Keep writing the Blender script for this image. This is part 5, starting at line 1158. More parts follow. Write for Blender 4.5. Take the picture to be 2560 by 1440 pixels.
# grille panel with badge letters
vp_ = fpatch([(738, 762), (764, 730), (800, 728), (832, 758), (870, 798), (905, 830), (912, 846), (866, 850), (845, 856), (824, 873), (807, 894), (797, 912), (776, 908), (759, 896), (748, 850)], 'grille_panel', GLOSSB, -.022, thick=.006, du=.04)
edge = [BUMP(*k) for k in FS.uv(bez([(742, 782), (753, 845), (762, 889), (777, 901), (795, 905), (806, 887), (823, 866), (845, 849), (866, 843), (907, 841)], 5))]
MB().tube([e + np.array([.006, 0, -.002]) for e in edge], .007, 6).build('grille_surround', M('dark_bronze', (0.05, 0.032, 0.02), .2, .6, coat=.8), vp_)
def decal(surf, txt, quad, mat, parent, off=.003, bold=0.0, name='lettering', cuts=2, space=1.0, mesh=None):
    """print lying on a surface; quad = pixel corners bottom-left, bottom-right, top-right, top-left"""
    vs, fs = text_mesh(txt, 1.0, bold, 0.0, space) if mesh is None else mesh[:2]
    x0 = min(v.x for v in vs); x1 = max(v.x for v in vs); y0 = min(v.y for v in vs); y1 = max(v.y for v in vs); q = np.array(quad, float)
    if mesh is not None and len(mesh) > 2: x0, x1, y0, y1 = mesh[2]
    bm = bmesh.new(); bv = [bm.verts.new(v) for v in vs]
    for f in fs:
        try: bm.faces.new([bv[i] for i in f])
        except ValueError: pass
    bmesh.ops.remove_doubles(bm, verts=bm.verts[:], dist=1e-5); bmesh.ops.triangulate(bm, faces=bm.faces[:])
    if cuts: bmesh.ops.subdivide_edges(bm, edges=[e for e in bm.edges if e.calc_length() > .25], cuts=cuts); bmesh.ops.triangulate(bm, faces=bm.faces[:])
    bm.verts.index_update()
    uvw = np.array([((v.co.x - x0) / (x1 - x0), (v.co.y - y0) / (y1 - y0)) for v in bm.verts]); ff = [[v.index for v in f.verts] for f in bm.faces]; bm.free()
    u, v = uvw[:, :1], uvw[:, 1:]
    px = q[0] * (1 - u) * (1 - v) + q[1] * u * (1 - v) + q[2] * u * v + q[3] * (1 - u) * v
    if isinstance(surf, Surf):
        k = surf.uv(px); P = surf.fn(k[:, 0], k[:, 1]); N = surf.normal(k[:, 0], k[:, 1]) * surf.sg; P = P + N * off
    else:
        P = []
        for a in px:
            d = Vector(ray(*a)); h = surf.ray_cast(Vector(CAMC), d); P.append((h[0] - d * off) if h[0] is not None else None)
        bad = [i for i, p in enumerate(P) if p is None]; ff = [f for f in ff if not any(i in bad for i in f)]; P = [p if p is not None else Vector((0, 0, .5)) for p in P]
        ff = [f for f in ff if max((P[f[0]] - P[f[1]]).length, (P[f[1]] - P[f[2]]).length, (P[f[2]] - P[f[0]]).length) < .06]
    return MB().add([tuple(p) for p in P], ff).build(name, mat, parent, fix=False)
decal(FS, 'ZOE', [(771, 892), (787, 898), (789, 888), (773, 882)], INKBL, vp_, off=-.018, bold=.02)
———
# GOAL OF THE EXERCISE:
Transcribe all lines as written.

# SOLVED PROBLEM:
Keep writing the Blender script for this image. This is part 5, starting at line 1158. More parts follow. Write for Blender 4.5. Take the picture to be 2560 by 1440 pixels.
# grille panel with badge letters
vp_ = fpatch([(738, 762), (764, 730), (800, 728), (832, 758), (870, 798), (905, 830), (912, 846), (866, 850), (845, 856), (824, 873), (807, 894), (797, 912), (776, 908), (759, 896), (748, 850)], 'grille_panel', GLOSSB, -.022, thick=.006, du=.04)
edge = [BUMP(*k) for k in FS.uv(bez([(742, 782), (753, 845), (762, 889), (777, 901), (795, 905), (806, 887), (823, 866), (845, 849), (866, 843), (907, 841)], 5))]
MB().tube([e + np.array([.006, 0, -.002]) for e in edge], .007, 6).build('grille_surround', M('dark_bronze', (0.05, 0.032, 0.02), .2, .6, coat=.8), vp_)
def decal(surf, txt, quad, mat, parent, off=.003, bold=0.0, name='lettering', cuts=2, space=1.0, mesh=None):
    """print lying on a surface; quad = pixel corners bottom-left, bottom-right, top-right, top-left"""
    vs, fs = text_mesh(txt, 1.0, bold, 0.0, space) if mesh is None else mesh[:2]
    x0 = min(v.x for v in vs); x1 = max(v.x for v in vs); y0 = min(v.y for v in vs); y1 = max(v.y for v in vs); q = np.array(quad, float)
    if mesh is not None and len(mesh) > 2: x0, x1, y0, y1 = mesh[2]
    bm = bmesh.new(); bv = [bm.verts.new(v) for v in vs]
    for f in fs:
        try: bm.faces.new([bv[i] for i in f])
        except ValueError: pass
    bmesh.ops.remove_doubles(bm, verts=bm.verts[:], dist=1e-5); bmesh.ops.triangulate(bm, faces=bm.faces[:])
    if cuts: bmesh.ops.subdivide_edges(bm, edges=[e for e in bm.edges if e.calc_length() > .25], cuts=cuts); bmesh.ops.triangulate(bm, faces=bm.faces[:])
    bm.verts.index_update()
    uvw = np.array([((v.co.x - x0) / (x1 - x0), (v.co.y - y0) / (y1 - y0)) for v in bm.verts]); ff = [[v.index for v in f.verts] for f in bm.faces]; bm.free()
    u, v = uvw[:, :1], uvw[:, 1:]
    px = q[0] * (1 - u) * (1 - v) + q[1] * u * (1 - v) + q[2] * u * v + q[3] * (1 - u) * v
    if isinstance(surf, Surf):
        k = surf.uv(px); P = surf.fn(k[:, 0], k[:, 1]); N = surf.normal(k[:, 0], k[:, 1]) * surf.sg; P = P + N * off
    else:
        P = []
        for a in px:
            d = Vector(ray(*a)); h = surf.ray_cast(Vector(CAMC), d); P.append((h[0] - d * off) if h[0] is not None else None)
        bad = [i for i, p in enumerate(P) if p is None]; ff = [f for f in ff if not any(i in bad for i in f)]; P = [p if p is not None else Vector((0, 0, .5)) for p in P]
        ff = [f for f in ff if max((P[f[0]] - P[f[1]]).length, (P[f[1]] - P[f[2]]).length, (P[f[2]] - P[f[0]]).length) < .06]
    return MB().add([tuple(p) for p in P], ff).build(name, mat, parent, fix=False)
decal(FS, 'ZOE', [(771, 892), (787, 898), (789, 888), (773, 882)], INKBL, vp_, off=-.018, bold=.02)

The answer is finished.